**Written problem**:
Give back, exactly as written, the lines from the beginning of the listing through the one that contains "return [(.11 * size * sx, .2".

**Recorded data**:
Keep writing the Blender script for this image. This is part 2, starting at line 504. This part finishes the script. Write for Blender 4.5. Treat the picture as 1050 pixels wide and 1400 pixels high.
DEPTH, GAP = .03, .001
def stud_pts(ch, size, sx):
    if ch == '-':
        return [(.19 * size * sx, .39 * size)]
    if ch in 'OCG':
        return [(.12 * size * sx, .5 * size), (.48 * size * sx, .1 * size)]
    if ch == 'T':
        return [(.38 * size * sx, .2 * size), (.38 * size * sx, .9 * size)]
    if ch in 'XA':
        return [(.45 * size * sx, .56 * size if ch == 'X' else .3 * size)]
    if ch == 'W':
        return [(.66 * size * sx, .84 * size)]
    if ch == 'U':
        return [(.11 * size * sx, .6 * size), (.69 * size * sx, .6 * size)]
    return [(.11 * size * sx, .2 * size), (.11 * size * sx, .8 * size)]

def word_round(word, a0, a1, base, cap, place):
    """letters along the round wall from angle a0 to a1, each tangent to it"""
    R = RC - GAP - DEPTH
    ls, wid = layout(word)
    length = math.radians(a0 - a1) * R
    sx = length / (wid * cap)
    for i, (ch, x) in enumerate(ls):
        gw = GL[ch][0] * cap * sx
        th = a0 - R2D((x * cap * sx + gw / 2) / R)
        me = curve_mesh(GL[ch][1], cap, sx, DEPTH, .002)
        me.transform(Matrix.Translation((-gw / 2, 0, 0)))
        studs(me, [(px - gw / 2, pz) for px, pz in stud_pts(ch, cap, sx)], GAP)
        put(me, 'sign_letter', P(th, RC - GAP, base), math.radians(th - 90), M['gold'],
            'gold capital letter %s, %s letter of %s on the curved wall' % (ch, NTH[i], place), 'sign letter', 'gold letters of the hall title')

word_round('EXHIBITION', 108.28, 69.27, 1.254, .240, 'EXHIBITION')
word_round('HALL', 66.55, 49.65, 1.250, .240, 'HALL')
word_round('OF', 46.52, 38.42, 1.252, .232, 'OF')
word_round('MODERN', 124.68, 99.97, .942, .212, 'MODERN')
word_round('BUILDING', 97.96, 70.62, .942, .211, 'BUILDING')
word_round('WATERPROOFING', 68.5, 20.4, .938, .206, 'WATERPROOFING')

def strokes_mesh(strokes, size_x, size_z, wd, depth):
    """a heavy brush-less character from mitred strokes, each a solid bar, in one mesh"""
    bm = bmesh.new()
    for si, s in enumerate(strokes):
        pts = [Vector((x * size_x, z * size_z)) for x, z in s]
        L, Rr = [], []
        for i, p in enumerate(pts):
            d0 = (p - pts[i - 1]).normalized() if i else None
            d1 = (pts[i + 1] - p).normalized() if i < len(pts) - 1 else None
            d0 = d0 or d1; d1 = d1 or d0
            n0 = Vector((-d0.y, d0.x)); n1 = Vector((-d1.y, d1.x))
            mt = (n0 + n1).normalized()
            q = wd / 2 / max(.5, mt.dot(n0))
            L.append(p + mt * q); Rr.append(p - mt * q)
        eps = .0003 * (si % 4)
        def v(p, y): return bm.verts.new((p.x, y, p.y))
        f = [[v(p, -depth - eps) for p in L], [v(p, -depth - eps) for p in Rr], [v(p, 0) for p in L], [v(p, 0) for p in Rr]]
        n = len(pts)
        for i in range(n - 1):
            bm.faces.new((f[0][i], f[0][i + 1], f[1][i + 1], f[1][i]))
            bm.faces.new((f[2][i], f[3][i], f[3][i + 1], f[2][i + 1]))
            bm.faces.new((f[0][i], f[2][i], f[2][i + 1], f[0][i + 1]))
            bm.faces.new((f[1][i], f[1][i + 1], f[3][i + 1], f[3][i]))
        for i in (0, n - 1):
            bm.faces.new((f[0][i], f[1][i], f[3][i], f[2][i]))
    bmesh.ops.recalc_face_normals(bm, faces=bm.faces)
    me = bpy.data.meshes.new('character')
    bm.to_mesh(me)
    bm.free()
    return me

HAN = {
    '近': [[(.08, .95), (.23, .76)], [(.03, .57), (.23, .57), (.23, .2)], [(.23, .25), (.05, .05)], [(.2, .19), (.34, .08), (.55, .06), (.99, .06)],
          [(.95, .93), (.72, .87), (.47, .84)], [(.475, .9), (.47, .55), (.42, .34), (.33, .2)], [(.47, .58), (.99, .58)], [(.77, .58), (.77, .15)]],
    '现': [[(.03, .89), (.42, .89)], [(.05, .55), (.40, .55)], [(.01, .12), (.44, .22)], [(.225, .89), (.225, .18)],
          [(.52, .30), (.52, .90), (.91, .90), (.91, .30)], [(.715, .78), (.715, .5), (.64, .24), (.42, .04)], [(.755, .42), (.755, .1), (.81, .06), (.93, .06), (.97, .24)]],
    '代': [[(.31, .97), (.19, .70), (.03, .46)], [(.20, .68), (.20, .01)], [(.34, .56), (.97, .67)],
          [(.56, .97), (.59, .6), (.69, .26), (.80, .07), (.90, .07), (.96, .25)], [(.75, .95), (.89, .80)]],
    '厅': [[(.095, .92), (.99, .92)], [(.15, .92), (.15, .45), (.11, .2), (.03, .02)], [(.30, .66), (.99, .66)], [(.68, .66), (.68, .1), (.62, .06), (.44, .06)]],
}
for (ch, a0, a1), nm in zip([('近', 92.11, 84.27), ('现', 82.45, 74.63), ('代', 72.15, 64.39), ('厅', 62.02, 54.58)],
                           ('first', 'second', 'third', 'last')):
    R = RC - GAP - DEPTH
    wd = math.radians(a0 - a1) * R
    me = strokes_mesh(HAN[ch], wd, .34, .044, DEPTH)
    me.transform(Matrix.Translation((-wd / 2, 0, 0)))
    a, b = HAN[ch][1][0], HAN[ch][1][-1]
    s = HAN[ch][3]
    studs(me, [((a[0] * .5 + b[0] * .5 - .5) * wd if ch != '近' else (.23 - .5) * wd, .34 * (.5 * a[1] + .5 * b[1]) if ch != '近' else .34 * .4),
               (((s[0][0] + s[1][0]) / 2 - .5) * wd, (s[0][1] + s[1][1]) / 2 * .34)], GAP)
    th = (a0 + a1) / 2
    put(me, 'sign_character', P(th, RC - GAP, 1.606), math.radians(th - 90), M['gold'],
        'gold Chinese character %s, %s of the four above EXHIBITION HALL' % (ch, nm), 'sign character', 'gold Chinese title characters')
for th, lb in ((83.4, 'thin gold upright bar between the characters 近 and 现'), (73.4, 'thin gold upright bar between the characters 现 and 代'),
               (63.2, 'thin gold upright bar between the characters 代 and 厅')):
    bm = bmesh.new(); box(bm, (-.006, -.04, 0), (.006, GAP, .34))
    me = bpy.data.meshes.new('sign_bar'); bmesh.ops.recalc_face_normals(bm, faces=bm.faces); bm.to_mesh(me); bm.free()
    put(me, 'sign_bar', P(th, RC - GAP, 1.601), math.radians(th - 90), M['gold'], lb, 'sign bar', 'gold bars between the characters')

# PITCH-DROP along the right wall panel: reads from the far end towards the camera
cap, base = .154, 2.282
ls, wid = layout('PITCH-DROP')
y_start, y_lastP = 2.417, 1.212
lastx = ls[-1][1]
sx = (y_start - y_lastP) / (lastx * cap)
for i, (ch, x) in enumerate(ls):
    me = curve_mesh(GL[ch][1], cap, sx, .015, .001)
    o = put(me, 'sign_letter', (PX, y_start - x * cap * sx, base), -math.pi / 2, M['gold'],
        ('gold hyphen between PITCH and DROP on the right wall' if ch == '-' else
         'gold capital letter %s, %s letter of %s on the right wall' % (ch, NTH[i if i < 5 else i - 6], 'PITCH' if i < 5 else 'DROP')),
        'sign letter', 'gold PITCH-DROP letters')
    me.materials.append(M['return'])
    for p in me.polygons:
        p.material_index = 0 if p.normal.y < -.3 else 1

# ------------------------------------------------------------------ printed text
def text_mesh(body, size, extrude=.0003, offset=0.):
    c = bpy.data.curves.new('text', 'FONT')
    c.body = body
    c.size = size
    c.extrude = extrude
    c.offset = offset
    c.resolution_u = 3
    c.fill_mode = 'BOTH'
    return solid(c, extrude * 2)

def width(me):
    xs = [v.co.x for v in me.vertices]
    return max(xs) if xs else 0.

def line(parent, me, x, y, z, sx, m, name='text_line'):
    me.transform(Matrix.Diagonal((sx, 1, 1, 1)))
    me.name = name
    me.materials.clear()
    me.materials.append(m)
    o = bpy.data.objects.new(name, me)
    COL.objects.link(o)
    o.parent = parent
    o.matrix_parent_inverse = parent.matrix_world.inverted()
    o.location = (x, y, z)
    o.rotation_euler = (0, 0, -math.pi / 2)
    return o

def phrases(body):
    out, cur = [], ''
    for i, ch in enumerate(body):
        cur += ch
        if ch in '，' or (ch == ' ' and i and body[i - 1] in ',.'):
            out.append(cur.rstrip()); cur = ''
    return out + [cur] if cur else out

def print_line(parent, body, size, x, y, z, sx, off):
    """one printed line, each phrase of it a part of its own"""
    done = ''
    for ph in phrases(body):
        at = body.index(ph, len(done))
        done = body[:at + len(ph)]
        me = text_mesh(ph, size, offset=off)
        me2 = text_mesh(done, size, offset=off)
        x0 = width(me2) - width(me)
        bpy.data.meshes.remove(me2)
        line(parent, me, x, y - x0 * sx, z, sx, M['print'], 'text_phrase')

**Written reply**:
Keep writing the Blender script for this image. This is part 2, starting at line 504. This part finishes the script. Write for Blender 4.5. Treat the picture as 1050 pixels wide and 1400 pixels high.
DEPTH, GAP = .03, .001
def stud_pts(ch, size, sx):
    if ch == '-':
        return [(.19 * size * sx, .39 * size)]
    if ch in 'OCG':
        return [(.12 * size * sx, .5 * size), (.48 * size * sx, .1 * size)]
    if ch == 'T':
        return [(.38 * size * sx, .2 * size), (.38 * size * sx, .9 * size)]
    if ch in 'XA':
        return [(.45 * size * sx, .56 * size if ch == 'X' else .3 * size)]
    if ch == 'W':
        return [(.66 * size * sx, .84 * size)]
    if ch == 'U':
        return [(.11 * size * sx, .6 * size), (.69 * size * sx, .6 * size)]
    return [(.11 * size * sx, .2 * size), (.11 * size * sx, .8 * size)]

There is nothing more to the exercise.